Evolution of life on Earth may be accidental (due to coincidence of a number of individually improbable events), but this ‘accident’ must have been replicated on a large number of planets in the cosmos.  From a philosophical, psychological and practical point of view it would be the height of egotism and stupidity, a throwback to the pre-Copernican geocentric era, to assume that we are alone in the vast universe.  As Carl Sagan has pointed out, such loneliness would be of a most profoundly disturbing character. In the deepest sense, the search for ETI would be a search for ourselves.

SETI involves finding powerful new ways to distinguish a genuine alien transmission from the vast earthly and cosmic background noise.
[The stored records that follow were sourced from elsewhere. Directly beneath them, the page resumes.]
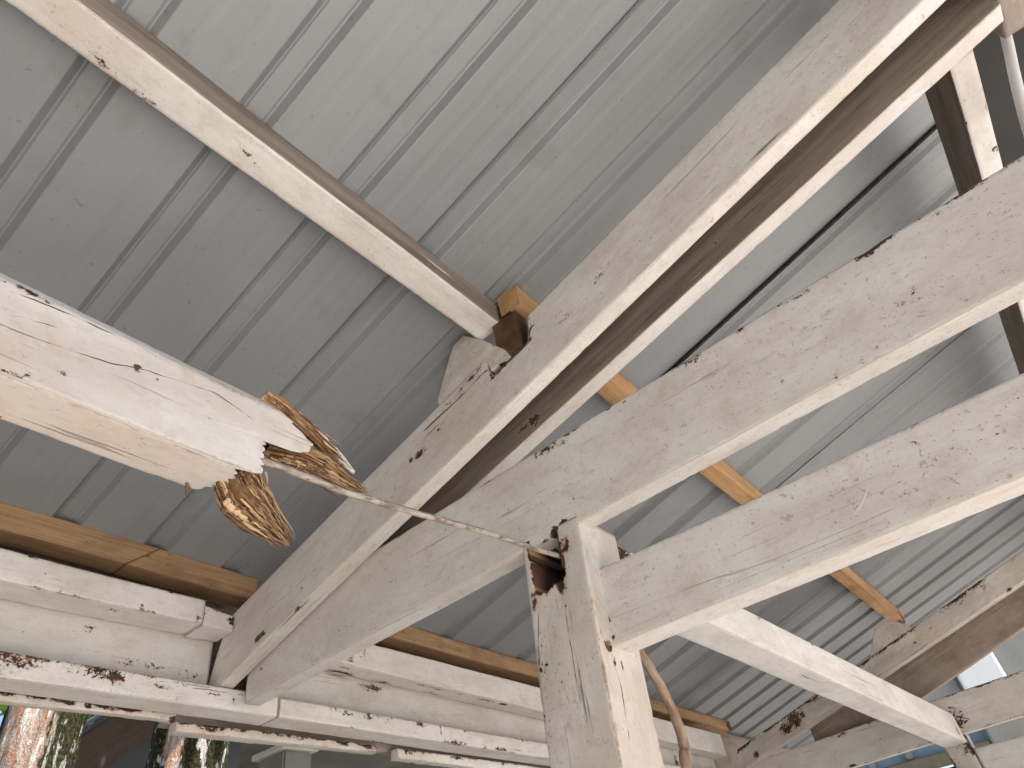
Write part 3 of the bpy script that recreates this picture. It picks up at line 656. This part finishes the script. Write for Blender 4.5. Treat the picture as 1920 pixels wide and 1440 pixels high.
# ------------------------------------------------------------------ eave boards
sp = [(ony(115, 1120, -1.75), .022, .62, 1.6), (ony(250, 1150, -1.75), .006, .8), (ony(288, 1153, -1.75), .009, .9), (ony(210, 1140, -1.78), .02, .42), (ony(265, 1135, -1.75), .008, .8), (ony(370, 1162, -1.75), .02, .6, .4), (ony(240, 1085, -1.75), .03, .3)]
tag(xbeam('eave_board', .30, -.945, (-1.750, -1.845, .830, .918), (-1.750, -1.845, .838, .905), M['paint'], seed=18, res=.009, spots=sp + wearx(14, .2, -.94, -1.75, .832, seed=3, r0=.004, r1=.010) + wearx(6, .2, -.94, -1.75, .91, seed=4), chip=.004),
    'off-white eave board directly under the bare purlin at the left', 'board')
tag(xbeam('wood_block', -.949, -1.046, (-1.752, -1.842, .833, .893), (-1.760, -1.842, .838, .884), M['paint'], seed=19, res=.006, chip=.006, rough=.002, spots=[((-.95, -1.752, .87), .02, .6), ((-1.04, -1.755, .87), .02, .75), ((-1.0, -1.752, .893), .02, .5, 2)]),
    'small off-white packing block between the left eave board and the near rafter', 'wood block')
tag(xbeam('fascia_board', .30, -1.043, (-1.850, -1.880, .660, .93), (-1.850, -1.880, .660, .93), M['paint_grey'], seed=20, res=.009, spots=wearx(26, .2, -1.0, -1.85, .735, seed=11, r0=.008, r1=.03, s0=.18, s1=.40, k1=2) + [((-.80, -1.85, .73), .04, .36), ((-.9, -1.85, .74), .04, .32), ((-.35, -1.85, .79), .02, .5), ((-.7, -1.85, .81), .02, .5), ((-.95, -1.85, .72), .03, .35)]),
    'recessed greyish fascia board behind the left end of the rafters', 'board')
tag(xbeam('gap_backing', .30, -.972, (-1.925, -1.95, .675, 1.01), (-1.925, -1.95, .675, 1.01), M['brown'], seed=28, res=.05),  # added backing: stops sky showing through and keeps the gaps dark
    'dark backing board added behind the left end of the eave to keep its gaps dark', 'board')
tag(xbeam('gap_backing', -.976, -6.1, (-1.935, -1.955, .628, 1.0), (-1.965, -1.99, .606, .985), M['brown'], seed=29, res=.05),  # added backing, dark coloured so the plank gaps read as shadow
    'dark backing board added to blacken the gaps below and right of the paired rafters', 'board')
rx = lambda px, py, y=-1.79: ony(px, py, y)
sp = [(rx(60, 1232), .012, .62, 10), (rx(180, 1252), .010, .58, 12), (rx(20, 1232), .045, .62, 1.6), (rx(70, 1242), .02, .5, 2.5), (rx(150, 1252), .02, .5, 4), (rx(215, 1265), .030, .72, 1.3), (rx(190, 1258), .02, .62, 2), (rx(300, 1285), .01, .5, 5), (rx(340, 1283), .01, .45, 5), (rx(400, 1300), .01, .5, 4), (rx(440, 1315), .012, .5), (rx(250, 1300), .006, .6), (rx(255, 1285), .004, .6), (rx(465, 1300), .02, .5, .6)]
tag(xbeam('wall_plate', .30, -1.235, (-1.790, -1.876, .645, .700), (-1.790, -1.876, .640, .697), M['paint_bright'], seed=21, res=.0075, spots=sp + wearx(30, .2, -1.2, -1.79, .699, seed=5, r0=.005, r1=.011, s1=.68), chip=.007, rough=.0012,
    cracks=[(0, [rx(355, 1290), rx(390, 1292), rx(420, 1298), rx(462, 1304)], .0009), (0, [rx(290, 1276), rx(340, 1281), rx(400, 1290)], .0007)]),
    'off-white wall plate with black mould spots under the left eave', 'wall plate')
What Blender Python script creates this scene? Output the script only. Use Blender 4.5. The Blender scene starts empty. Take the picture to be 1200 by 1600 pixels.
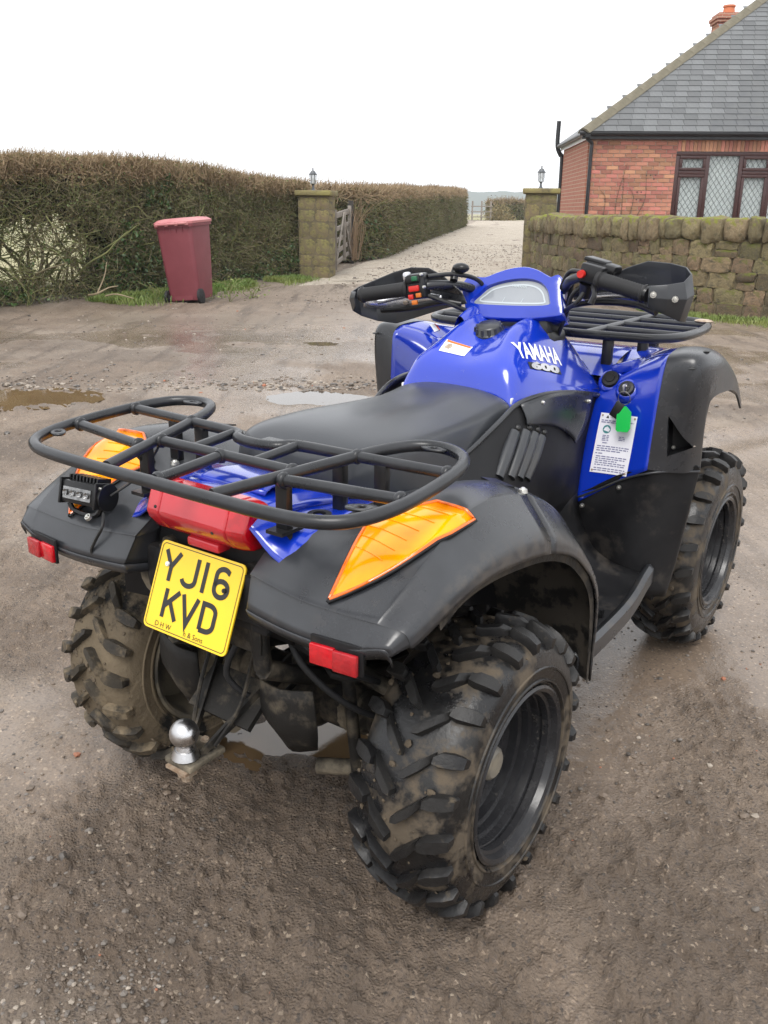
import bpy, bmesh, math, random
import numpy as np
from mathutils import Vector, Matrix, noise as mnoise
from mathutils.bvhtree import BVHTree
R = math.radians
rng = random.Random(7)
nrg = np.random.RandomState(11)
S = bpy.context.scene
COL = S.collection

# ---------------------------------------------------------------- camera
PITCH, ROLL, CAMH, FPX = 0.33084, 0.0087, 1.2056, 1364.33
def cam_matrix(pitch, roll, h):
    cp, sp = math.cos(pitch), math.sin(pitch)
    r = Vector((1, 0, 0)); u = Vector((0, sp, cp)); f = Vector((0, cp, -sp))
    c, s = math.cos(roll), math.sin(roll)
    rr = r*c + u*s; uu = u*c - r*s
    m = Matrix((rr, uu, -f)).transposed().to_4x4()
    m.translation = Vector((0, 0, h))
    return m
camd = bpy.data.cameras.new('camera'); cam = bpy.data.objects.new('camera', camd); COL.objects.link(cam)
cam.matrix_world = cam_matrix(PITCH, ROLL, CAMH)
camd.sensor_fit = 'VERTICAL'; camd.sensor_height = 36.0; camd.lens = FPX/1600*36.0
camd.clip_start = 0.05; camd.clip_end = 4000
S.camera = cam

# ---------------------------------------------------------------- sky, sun, exposure
SUN_EL, SUN_AZ = R(55), R(196)          # azimuth measured clockwise from +Y
world = bpy.data.worlds.new('World'); S.world = world; world.use_nodes = True
wn = world.node_tree; wn.nodes.clear()
sky = wn.nodes.new('ShaderNodeTexSky'); sky.sky_type = 'NISHITA'; sky.sun_disc = False
sky.sun_elevation = SUN_EL; sky.sun_rotation = SUN_AZ; sky.dust_density = 4.0
ovr = wn.nodes.new('ShaderNodeMix'); ovr.data_type = 'RGBA'; ovr.inputs[0].default_value = 0.93
ovr.inputs[7].default_value = (11.6, 11.75, 12.0, 1)          # closed bright cloud
bgn = wn.nodes.new('ShaderNodeBackground'); bgn.inputs['Strength'].default_value = 0.082
won = wn.nodes.new('ShaderNodeOutputWorld')
wn.links.new(sky.outputs[0], ovr.inputs[6]); wn.links.new(ovr.outputs[2], bgn.inputs[0]); wn.links.new(bgn.outputs[0], won.inputs[0])
sund = bpy.data.lights.new('sun', 'SUN'); sund.energy = 1.5; sund.angle = R(28); sund.color = (1, .97, .93)
sun = bpy.data.objects.new('sun', sund); COL.objects.link(sun)
sd = Vector((math.sin(SUN_AZ)*math.cos(SUN_EL), math.cos(SUN_AZ)*math.cos(SUN_EL), math.sin(SUN_EL)))
sun.rotation_euler = sd.to_track_quat('Z', 'Y').to_euler()
S.view_settings.view_transform = 'Standard'; S.view_settings.look = 'None'
S.view_settings.exposure = 0.85; S.view_settings.gamma = 1.0
S.render.engine = 'CYCLES'
S.cycles.use_denoising = True; S.cycles.denoiser = 'OPENIMAGEDENOISE'; S.cycles.denoising_input_passes = 'RGB_ALBEDO_NORMAL'; S.cycles.denoising_prefilter = 'NONE'
S.cycles.max_bounces = 8; S.cycles.diffuse_bounces = 3; S.cycles.glossy_bounces = 3
S.cycles.transparent_max_bounces = 8; S.cycles.volume_bounces = 0
S.cycles.use_adaptive_sampling = True

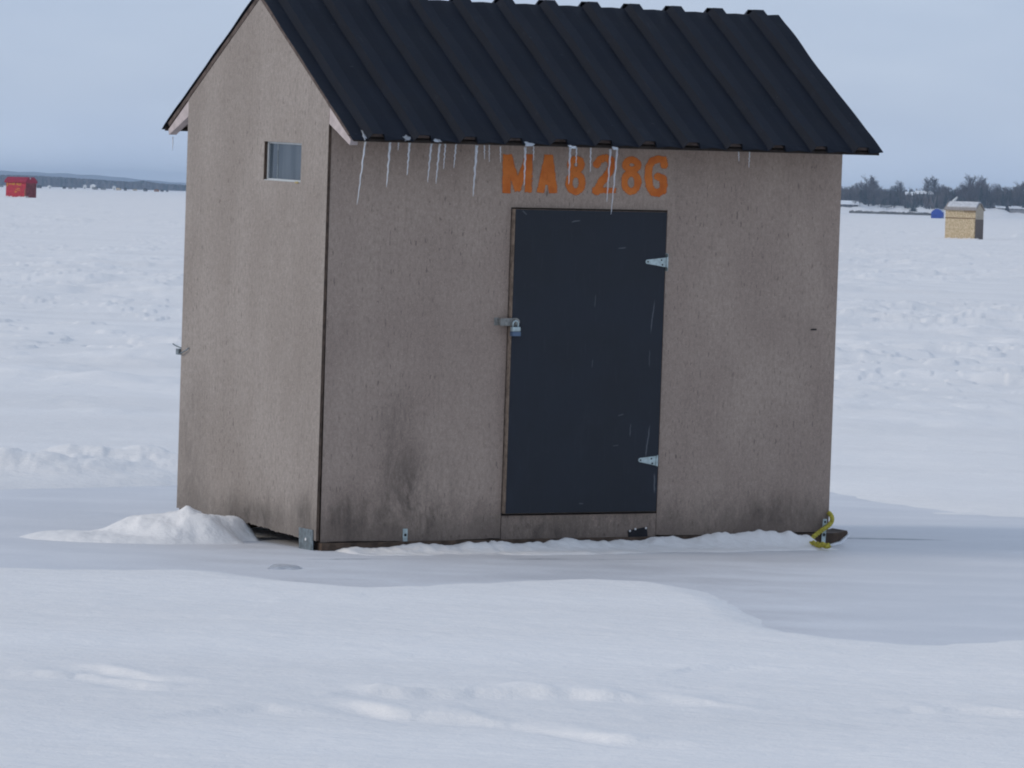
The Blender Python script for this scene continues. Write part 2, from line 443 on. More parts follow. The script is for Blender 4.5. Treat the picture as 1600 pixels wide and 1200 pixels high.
def build_snow():
    ys = [-110, -80, -55, -38, -25, -16, -9, -4, 0, 3, 5.5, 7.5, 9, 10]
    y = 10.6
    while y < 5200:
        ys.append(y)
        st = .62 * y*y / (1.39 * F * .64)
        if 17.9 < y < 20.5: st = .014
        elif y < 17.9: st = max(st*.8, .014)
        y += min(st, 300)
    ys += [5600, 6500, 8000, 9600]
    fine = np.linspace(-.125, .125, 660)
    out = .125 + np.concatenate([np.linspace(.004, .12, 26), np.linspace(.16, 1.2, 22)])
    u = np.concatenate([-out[::-1], fine, out])
    Yv = np.array(ys); Sv = np.maximum(np.abs(Yv), 15); Sv = np.minimum(Sv, 6500)
    X = u[None, :] * Sv[:, None]; Y = np.repeat(Yv[:, None], len(u), 1)
    Z = np.zeros_like(X)
    for i in range(0, len(Yv), 100):
        Z[i:i+100] = snow_h(X[i:i+100], Y[i:i+100])
    Z += GZ
    nr, nc = X.shape
    co = np.stack([X, Y, Z], -1).reshape(-1, 3).astype(np.float32)
    i = np.arange(nr-1)[:, None]*nc + np.arange(nc-1)[None, :]
    q = np.stack([i, i+1, i+nc+1, i+nc], -1).reshape(-1, 4).astype(np.int32)
    me = bpy.data.meshes.new('snow_field')
    me.vertices.add(len(co)); me.vertices.foreach_set('co', co.ravel())
    me.loops.add(q.size); me.loops.foreach_set('vertex_index', q.ravel())
    me.polygons.add(len(q)); me.polygons.foreach_set('loop_start', np.arange(0, q.size, 4, dtype=np.int32))
    me.polygons.foreach_set('use_smooth', np.ones(len(q), bool))
    me.materials.append(M['snow']); me.update(); me.validate()
    o = bpy.data.objects.new('snow_field', me); COL.objects.link(o)
    tag(o, kind='structure')
build_snow()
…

It is like locating a needle in the cosmic haystack.   Many decades of sustained and systematic efforts are called for before the search leads us anywhere.  As of now, despite years of intense effort under SETI@home and other projects, we have not been able to find any definitive evidence of extra terrestrial intelligence. However, absence of evidence does not amount to evidence of absence.

3 comments:

Inderpal Singh said...

Sir,
Your work for SETI is really commendable. I just happened to see your blog while searching for information on SETI. You have really explained it well.

RS said...

I have heard about Black Cat analogy. It goes like:


1. Philosophy is like being in a dark room and looking for a black cat.
2. Metaphysics is like being in a dark room and looking for a black cat that isn't there.
3. Theology is like being in a dark room and looking for a black cat that isn't there, and shouting "I found it!"
4. Science is like being in a dark room and looking for a switch. The light will reveal a cat... if there is one.

Humans have been all of these phases.
The SETI is the project that gives us chance to identify with last one.
I appreciate that i live in that times. I wish to witness contact of humans with intelligent beings of other worlds.

Hope and Faith.

LifeInspires said...

Wonderful blog Sir ! A super interesting and informational read ! Loved the detail. Thanks for a wonderful read,I keep looking for information about ET life.